En parallèle aux actions de biosécurisation du site OSO de l’Ankarana et de l’épidémiosurveillance des milieux marins, OSO a lancé un ambitieux programme de recherche et développement (R&D) visant à domestiquer des souches de crevettes naturellement résistantes aux pathogènes, notamment celui du WSSV. Ce programme de R&D mobilise d’importants moyens à Madagascar et à Taiwan en termes techniques, scientifiques et financiers. Ce programme de R&D est porteur d’avenir, et place résolument OSO à la pointe des avancées dans le secteur de l’aquaculture durable et responsable.
Quel est, selon vous, l’avenir de l’aquaculture à Madagascar, et en Afrique plus généralement ?
Selon la Global Aquaculture Alliance, la production mondiale de crevettes est d’environ 7 millions de tonnes en 2016, dont environ 60 pourcent issues de l’aquaculture. La part de l’aquaculture est passée de zéro à presque deux tiers en 30 ans. La croissance démographique mondiale, et notamment africaine, entraîne une nécessité de nourrir la planète avec un impact environnemental maitrisé, ce qui constitue pour le secteur de l’aquaculture, et de l’aquaculture africaine et malgache en particulier, une opportunité fantastique. La surpêche mondiale est une autre justification importante qui milite en faveur de l’aquaculture durable.
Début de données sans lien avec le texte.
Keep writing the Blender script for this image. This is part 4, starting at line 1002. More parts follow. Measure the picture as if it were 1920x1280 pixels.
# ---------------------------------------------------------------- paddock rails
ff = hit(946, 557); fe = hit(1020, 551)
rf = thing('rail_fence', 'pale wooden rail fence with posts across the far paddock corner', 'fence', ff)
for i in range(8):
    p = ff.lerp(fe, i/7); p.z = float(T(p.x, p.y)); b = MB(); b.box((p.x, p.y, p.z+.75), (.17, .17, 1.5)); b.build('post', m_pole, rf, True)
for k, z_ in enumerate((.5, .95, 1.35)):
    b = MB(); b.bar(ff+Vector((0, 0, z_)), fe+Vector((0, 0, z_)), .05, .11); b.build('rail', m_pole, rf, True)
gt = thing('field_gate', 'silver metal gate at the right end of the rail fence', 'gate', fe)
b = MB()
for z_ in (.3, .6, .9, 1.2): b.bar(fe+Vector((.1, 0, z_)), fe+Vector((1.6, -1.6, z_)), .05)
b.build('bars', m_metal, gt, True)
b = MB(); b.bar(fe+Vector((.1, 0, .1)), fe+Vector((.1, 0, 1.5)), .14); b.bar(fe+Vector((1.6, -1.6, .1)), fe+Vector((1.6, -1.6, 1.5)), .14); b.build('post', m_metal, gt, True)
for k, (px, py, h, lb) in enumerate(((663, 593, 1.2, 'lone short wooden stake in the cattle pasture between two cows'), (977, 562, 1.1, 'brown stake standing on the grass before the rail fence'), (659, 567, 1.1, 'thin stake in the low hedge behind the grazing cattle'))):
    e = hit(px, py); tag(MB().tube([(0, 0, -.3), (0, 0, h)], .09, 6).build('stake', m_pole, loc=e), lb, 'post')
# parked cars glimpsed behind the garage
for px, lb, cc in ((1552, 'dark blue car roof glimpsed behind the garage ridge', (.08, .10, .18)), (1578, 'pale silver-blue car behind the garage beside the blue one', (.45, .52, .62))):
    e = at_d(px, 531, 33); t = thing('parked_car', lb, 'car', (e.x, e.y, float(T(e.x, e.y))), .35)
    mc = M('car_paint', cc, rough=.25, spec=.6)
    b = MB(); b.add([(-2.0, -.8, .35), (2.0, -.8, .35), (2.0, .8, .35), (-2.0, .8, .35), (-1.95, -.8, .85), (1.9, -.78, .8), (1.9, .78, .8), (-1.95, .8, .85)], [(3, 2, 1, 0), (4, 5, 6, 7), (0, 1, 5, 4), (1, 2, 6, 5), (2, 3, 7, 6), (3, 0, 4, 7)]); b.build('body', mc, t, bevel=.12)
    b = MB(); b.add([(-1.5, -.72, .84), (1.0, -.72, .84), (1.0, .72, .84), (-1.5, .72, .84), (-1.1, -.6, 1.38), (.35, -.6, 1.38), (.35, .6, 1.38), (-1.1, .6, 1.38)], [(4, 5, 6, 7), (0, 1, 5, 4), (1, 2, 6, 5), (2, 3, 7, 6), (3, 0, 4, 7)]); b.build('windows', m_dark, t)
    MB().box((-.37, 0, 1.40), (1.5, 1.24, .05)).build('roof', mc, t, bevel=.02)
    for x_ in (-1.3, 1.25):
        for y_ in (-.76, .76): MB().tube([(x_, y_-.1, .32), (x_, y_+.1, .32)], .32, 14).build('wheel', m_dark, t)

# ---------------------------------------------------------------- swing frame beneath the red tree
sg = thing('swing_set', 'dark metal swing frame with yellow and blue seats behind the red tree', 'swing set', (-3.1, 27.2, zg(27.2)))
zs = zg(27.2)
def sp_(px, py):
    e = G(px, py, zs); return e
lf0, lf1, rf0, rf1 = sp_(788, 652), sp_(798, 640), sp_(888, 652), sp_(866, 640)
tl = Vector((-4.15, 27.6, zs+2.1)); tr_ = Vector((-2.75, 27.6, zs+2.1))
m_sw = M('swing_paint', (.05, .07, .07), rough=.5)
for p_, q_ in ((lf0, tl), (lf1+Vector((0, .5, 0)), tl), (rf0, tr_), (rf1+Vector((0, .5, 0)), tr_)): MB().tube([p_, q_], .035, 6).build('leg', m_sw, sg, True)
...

L’aquaculture est une industrie lourde, à haute intensité capitalistique, dont les retours sont longs et soumis aux aléas de la nature. Pour se développer, cette filière a besoin d’une stabilité politique et réglementaire, notamment en termes fonciers et fiscaux. Généralement grosse contributrice de la balance de paiement des économies concernées, et génératrice d’emplois dans des régions littorales souvent déshéritées, la filière aquacole reste embryonnaire à Madagascar et en Afrique. Tout reste à faire.
Pour se développer, l’aquaculture a également besoin d’un soutien étatique puissant, pour fixer le cap en matière de schémas directeurs d’implantation des zones de production, de formation scientifique, de veille et prévention sanitaires, et de recherche scientifique pour produire des espèces endémiques adaptées aux écosystèmes africains.
Le continent africain, tant en matière d’aquaculture marine que de pisciculture terrestre, dispose d’un très important potentiel, porteur de croissance économique, de génération de devises, et surtout de créations d’emplois. Certains experts définissent l’aquaculture comme potentiel pilier de la « révolution bleue ».